This Sunday’s worship service will focus on Thanksgiving also as we look ahead to the holiday next week.

Dear Congregation,

I very much enjoyed sharing the church’s annual Thanksgiving potluck with you last Sunday! I think it’s a very nice tradition, not only because of the great food, but because of the opportunity we had to sit down family-style to a festive meal and talk about holiday plans, traditions, and our daily lives.

This Sunday’s worship service will focus on Thanksgiving also as we look ahead to the holiday next week.  The altar will be decorated with harvest fruits and vegetables; we’ll sing the familiar Thanksgiving hymns, and reflect on the words of the scripture lesson, Deuteronomy 8:7-18. That passage gives Moses’ words at the end of the Israelites’ forty-year journey in the wilderness when they’re finally about to enter the Promised Land. Verse 11 states, “Take care that you do not forget the LORD, your God, by failing to keep his commandments, his ordinances, and his statutes, which I am commanding you today.”

“Remembering God” is the sermon title I’ve chosen, because I think that’s something at which we could all do better, myself included. We do take a lot for granted.  Sometimes we may think that remembering is something we just do in our minds—remembering appointments, remembering people’s names, remembering to brush and floss!
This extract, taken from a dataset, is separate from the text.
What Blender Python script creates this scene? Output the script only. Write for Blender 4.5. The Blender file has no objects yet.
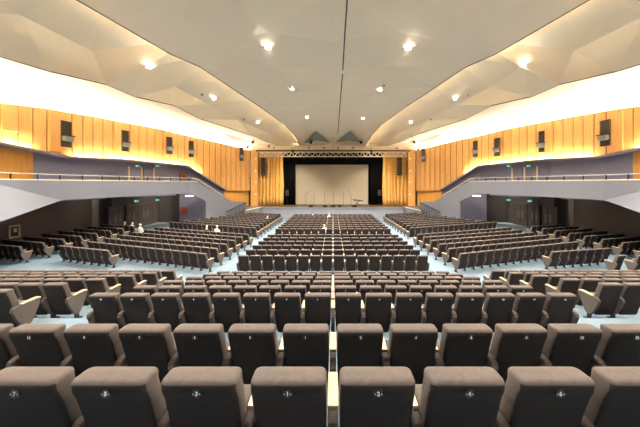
import bpy, bmesh, math, random
from mathutils import Vector, Matrix
from mathutils.bvhtree import BVHTree
random.seed(7)
S = bpy.context.scene
COL = S.collection
F = 256.0; U0 = 333.0; H0 = 183.0      # focal length in pixels and the level horizon, eye at the origin
R = math.radians

# ------------------------------------------------------------------ camera
cd = bpy.data.cameras.new('camera'); cam = bpy.data.objects.new('camera', cd); COL.objects.link(cam)
cam.location = (0, 0, 0); cam.rotation_euler = (R(90), 0, 0)
cd.sensor_width = 36; cd.lens = 36*F/640
cd.shift_x = (320-U0)/640; cd.shift_y = -(213.5-H0)/640
cd.clip_start = .05; cd.clip_end = 200
S.camera = cam
S.view_settings.view_transform = 'Standard'; S.view_settings.look = 'None'
S.view_settings.gamma = 1; S.view_settings.use_curve_mapping = False
S.view_settings.exposure = 0.9

# ------------------------------------------------------------------ materials
def mat(name, col, rough=.6, metal=0, var=0, vscale=3, emit=None, estr=0, bump=0, bscale=50, sheen=0, stretch=None, spec=.5):
    m = bpy.data.materials.new(name); m.use_nodes = True
    nt = m.node_tree; b = nt.nodes['Principled BSDF']
    b.inputs['Base Color'].default_value = (*col, 1); b.inputs['Roughness'].default_value = rough
    b.inputs['Metallic'].default_value = metal
    b.inputs['Specular IOR Level'].default_value = spec
    if sheen:
        b.inputs['Sheen Weight'].default_value = sheen; b.inputs['Sheen Roughness'].default_value = .5
        b.inputs['Sheen Tint'].default_value = (1, .85, .78, 1)
    if emit:
        b.inputs['Emission Color'].default_value = (*emit, 1); b.inputs['Emission Strength'].default_value = estr
    if var or bump:
        tc = nt.nodes.new('ShaderNodeTexCoord'); mp = nt.nodes.new('ShaderNodeMapping')
        nt.links.new(tc.outputs['Object'], mp.inputs['Vector'])
        if stretch: mp.inputs['Scale'].default_value = stretch
    if var:
        n = nt.nodes.new('ShaderNodeTexNoise'); n.inputs['Scale'].default_value = vscale; n.inputs['Detail'].default_value = 5
        nt.links.new(mp.outputs['Vector'], n.inputs['Vector'])
        r = nt.nodes.new('ShaderNodeValToRGB')
        r.color_ramp.elements[0].position = .3; r.color_ramp.elements[1].position = .7
        r.color_ramp.elements[0].color = (*[c*(1-var) for c in col], 1)
        r.color_ramp.elements[1].color = (*[min(1, c*(1+var)) for c in col], 1)
        nt.links.new(n.outputs['Fac'], r.inputs['Fac']); nt.links.new(r.outputs['Color'], b.inputs['Base Color'])
    if bump:
        n2 = nt.nodes.new('ShaderNodeTexNoise'); n2.inputs['Scale'].default_value = bscale
        nt.links.new(mp.outputs['Vector'], n2.inputs['Vector'])
        bp = nt.nodes.new('ShaderNodeBump'); bp.inputs['Strength'].default_value = bump; bp.inputs['Distance'].default_value = .01
        nt.links.new(n2.outputs['Fac'], bp.inputs['Height']); nt.links.new(bp.outputs['Normal'], b.inputs['Normal'])
    return m

M = dict(
    fabric=mat('seat_fabric', (.102, .083, .077), .85, var=.12, vscale=30, bump=.25, bscale=350, sheen=.12, spec=.3),
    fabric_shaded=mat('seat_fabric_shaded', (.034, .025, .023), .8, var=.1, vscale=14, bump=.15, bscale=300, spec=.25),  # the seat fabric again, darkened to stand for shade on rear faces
    wood=mat('armrest_wood', (.52, .41, .27), .4, var=.15, vscale=9, stretch=(6, 1, 6)),
    metal=mat('dark_metal', (.02, .02, .022), .45, metal=.3),
    chrome=mat('chrome', (.75, .75, .75), .25, metal=1),
    plate=mat('plate_black', (.006, .006, .006), .3),
    digit=mat('digit_white', (.8, .83, .8), .4, emit=None),
    carpet=mat('carpet', (.155, .22, .28), .95, var=.12, vscale=2.5, bump=.2, bscale=120),
    plaster=mat('ceiling_plaster', (.90, .80, .62), .8, var=.02, vscale=.6),
    plaster_grey=mat('ceiling_plaster_grey', (.85, .76, .61), .8, var=.02, vscale=.6),
    bank=mat('ceiling_bank', (.90, .85, .75), .8),
    edge=mat('ceiling_edge', (.05, .04, .035), .7),
    slot=mat('slot_dark', (.05, .045, .045), .7),
    parapet=mat('parapet_paint', (.155, .17, .215), .6, var=.03, vscale=.7),
    blue=mat('wall_slate', (.20, .21, .31), .7, var=.05, vscale=.8),
    brown=mat('wall_brown_grey', (.085, .072, .078), .6, var=.08, vscale=.7),
    dark=mat('dark_grey', (.035, .033, .036), .7),
    black=mat('black_cloth', (.006, .006, .007), .95, spec=.1),
    panel=mat('wood_panel', (.72, .39, .12), .45, var=.10, vscale=2.2, stretch=(3, 3, .35)),
    panel2=mat('wood_panel_amber', (.66, .34, .07), .5, var=.10, vscale=2.2, stretch=(3, 3, .35)),
    groove=mat('wood_groove', (.16, .08, .025), .7),
    curtain=mat('gold_curtain', (.74, .45, .11), .55, var=.10, vscale=3, stretch=(4, 4, .5), sheen=.3),
    screen=mat('screen_cloth', (.50, .46, .37), .8),
    stagewood=mat('stage_boards', (.12, .085, .055), .45, var=.2, vscale=4, stretch=(.5, 6, 1)),
    stagefront=mat('stage_front', (.22, .24, .29), .7, var=.03),
    cream=mat('cream_paint', (.80, .70, .52), .7),
    truss=mat('truss_alu', (.82, .76, .62), .4, metal=.2),
    lampgrey=mat('lamp_grey', (.26, .30, .30), .4, metal=.3),
    plategrey=mat('plate_grey', (.16, .14, .14), .4),
    red=mat('hose_red', (.30, .04, .02), .4),
    orange=mat('hose_orange', (.42, .11, .03), .4),
    green=mat('exit_green', (.02, .35, .18), .4, emit=(.05, .75, .45), estr=.25),
    signwhite=mat('sign_white', (.9, .9, .9), .4, emit=(.9, 1, .95), estr=.5),
    lampwhite=mat('lamp_white', (.9, .9, .9), .4, emit=(1, .97, .9), estr=1.2),
    disc=mat('downlight_glow', (1, 1, 1), .4, emit=(1, .93, .82), estr=40),
    led=mat('led_strip', (1, 1, 1), .4, emit=(1, .84, .58), estr=95),
    ledslot=mat('led_strip_slot', (1, 1, 1), .4, emit=(1, .82, .55), estr=40),
    ledtop=mat('led_strip_ceiling', (1, 1, 1), .4, emit=(1, .84, .60), estr=210),
    skin=mat('skin', (.62, .38, .27), .6), skinpale=mat('skin_pale', (.75, .52, .38), .6),
    hairdark=mat('hair_dark', (.02, .015, .012), .7), hairgrey=mat('hair_grey', (.62, .60, .56), .8),
    hairblond=mat('hair_blond', (.5, .38, .2), .8),
    shirtwhite=mat('shirt_white', (.85, .85, .83), .8), shirtdark=mat('shirt_dark', (.03, .03, .04), .8),
    shirtred=mat('shirt_red', (.4, .06, .05), .8), trousers=mat('trousers', (.04, .04, .06), .8),
    glass=mat('glass_rail', (.55, .60, .62), .15), railbeige=mat('rail_beige', (.72, .60, .42), .4),
)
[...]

But remembering is also done with the actions of our lives. Moses’ advice to those who worship God and who have received so many blessings from God is that we are to remember God by keeping his commandments. You may want to brush up on the Ten Commandments and/or their essence distilled in Jesus’ Great Commandment, “You shall love the Lord your God with all your heart, and with all your soul, and with all your mind. This is the first and great commandment. And the second is like it, you shall love your neighbor as yourself.”

Challenging ourselves to be intentional about living each day in ways, small and large, that show that we do remember God through loving actions for our neighbors, near and far, is the “Thank You” that God desires.  Actions really do speak louder than words!

Thanksgiving Blessings to each of you!